ISU study to demystify Hollywood’s science fiction guns

You’ve probably seen a bullpup gun even if you don’t know what it is. Millions of moviegoers have seen the futuristic-looking guns appear in the hands of Peacekeepers, the militarized law enforcers of the dystopian Capitol government in “The Hunger Games” films.

The unusual shapes of bullpup guns have also been featured in many past science fiction films such as the “Terminator” films, “Total Recall,” “Stargate” and the “Robocop” series. But military, law enforcement and civilian gun users remain divided over whether the bullpup design represents an improvement over conventional gun designs.

“This argument between bullpups and standard guns has been around for 60 years,” says Richard Stone, an associate professor of industrial and manufacturing systems engineering at Iowa State University.

To help settle this dispute, Stone conducted a study that had two showdowns between conventional and bullpup guns.

First, the conventional Smith & Wesson M&P15T (a variant of the M4 rifle) was pitted against a FN Herstal FS2000 (which coincidentally appears in “The Hunger Games” films). Second, a conventional Ruger 10/22 rifle went up agains the bullpup configuration of the Ruger 10/22 rifle.

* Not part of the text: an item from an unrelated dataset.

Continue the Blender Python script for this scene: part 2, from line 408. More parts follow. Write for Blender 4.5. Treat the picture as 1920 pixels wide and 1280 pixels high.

Participants tested each of the guns in a “Vice President” combat drill that required them to fire 12 shots into three targets at a distance of 25 yards. Such a distance is roughly similar to the standard scenario for law enforcement officers engaged in firefights with “active shooter” suspects.

In the end, the bullpup guns showed a small but significant boost in accuracy compared to the conventional guns. Similarly, the biomechanical tracking of user stability found that the bullpup guns offered better stability for their users. Reload times and overall time to complete the drills were not significantly different from a statistical standpoint.

A post-study questionnaire showed that a majority of those participants favored the conventional guns in terms of comfort level — not surprising given how few U.S. military and civilian gun users have used bullpup guns. In fact, most believed they had performed better with the conventional guns before they saw the results.